La danza delle tre fanciulle rimanda con evidenza alla sacralità propiziatoria della fertilità. Sul finire del '700 il ballo in Chiesa sarà definitivamente proibito e permesso solo sul sagrato, ben presto però prenderà la via della piazza. Abbandonerà dunque la nobile funzione sacra per abbracciare l'espressione festosa del solo lato folcloristico. L'epurazione delle manifestazioni della religiosità pagana dai luoghi di culto non fu graduale, men che meno pacifica. L'espulsione del ballo avvenne attraverso l'intervento continuo e integrato di autorità ecclesiastiche e civili. Durante l'esecuzione de ballu tundu, assimilato dai viaggiatori stranieri alla grazia elegante del Sirtaki greco, non era consentito trasgredire le regole. Chi lo faceva pagava con la vita.

 

Gli informatori di ogni paese sono concordi nell'affermare che queste norme venissero rigorosamente rispettate. Lo conferma anche la studiosa Dolores Turchi: «Era d'obbligo entrare sempre alla sinistra di un uomo o alla destra di una donna, in modo da non separare mai la donna che il ballerino teneva alla sua destra, perché era quella che aveva scelto entrando nel cerchio. Tale separazione era considerata una grande offesa e si pagava col sangue. Questa regola era comune a tutti i paesi della Sardegna» 

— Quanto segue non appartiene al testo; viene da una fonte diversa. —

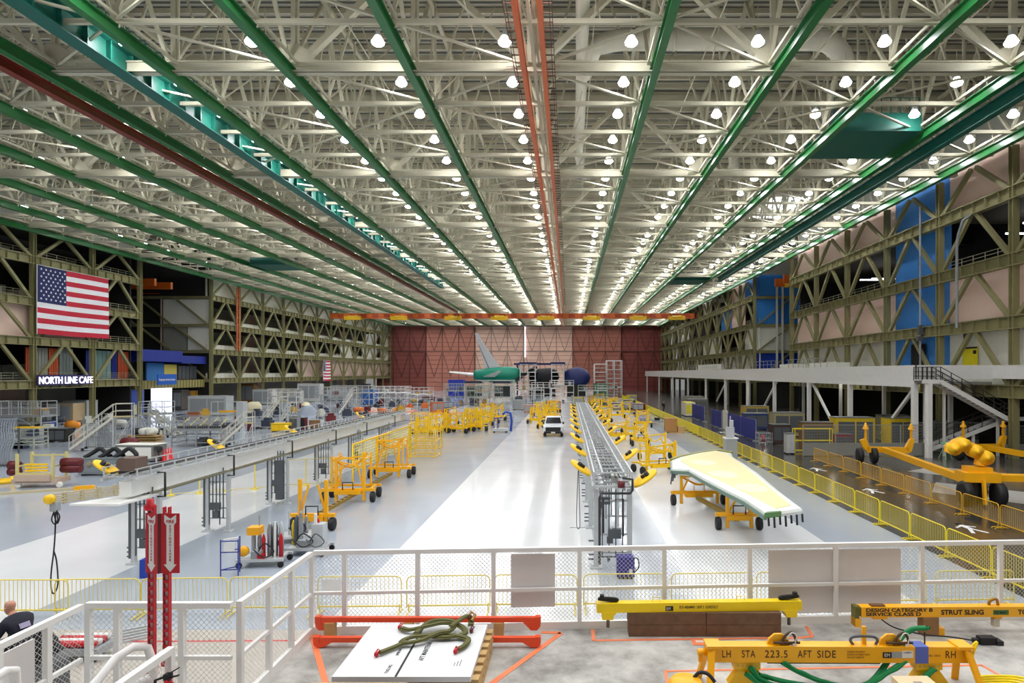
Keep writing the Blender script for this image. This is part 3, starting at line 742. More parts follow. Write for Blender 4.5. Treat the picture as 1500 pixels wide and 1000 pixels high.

Chi dava dunque inizio alle danze? Tutta l'isola sembra concorde nella memoria della cultura musicale: era la donna ad aprire le danze. Il privilegio femminile di cominciare il ballo è testimoniato con certezza nel 1600 dal sinistro episodio del santuario campestre di Nostra Signora de Sos Desamparados (degli Abbandonati), sulla cima del monte Manasuddas di Oliena.

Da consuetudine giuridica i banditi all'interno delle chiese godevano di una certa immunità, non avevano dunque alcuna riserva nel partecipare a festeggiamenti che si protraevano fino a tarda notte. Un brigante, secondo le cronache dell'epoca «interruppe la danza che le donne avevano appena cominciato», afferrò la mano di una ragazza che si ritrasse e rifiutò l'invito al ballo. Ne derivò un triste episodio di vendetta. Nei casi più pacifici la donna che rifiutava l'invito, generando imbarazzo nel gruppo festoso, doveva evitare di ballare per il resto della serata, per dissimulare il senso di insofferenza verso quel cavaliere in particolare.

 

Gli equilibri connessi a faccende d'onore, già delicati all'interno della comunità, erano particolarmente esposti in questi frangenti in cui - ieri come oggi - il rifiuto di una ragazza suonava come l'onore leso ad un intero clan. Anche Grazia Deledda, in Canne al vento, riporta significative informazioni sull'usanza del ballo sardo.

Ciò che ad un occhio esterno può sembrare il suggestivo accordarsi di un rito tribale, allo sguardo di un indigeno è nient'altro che dolce aria familiare dai mille ricordi. Ma la suggestione ipnotica è fatta salva.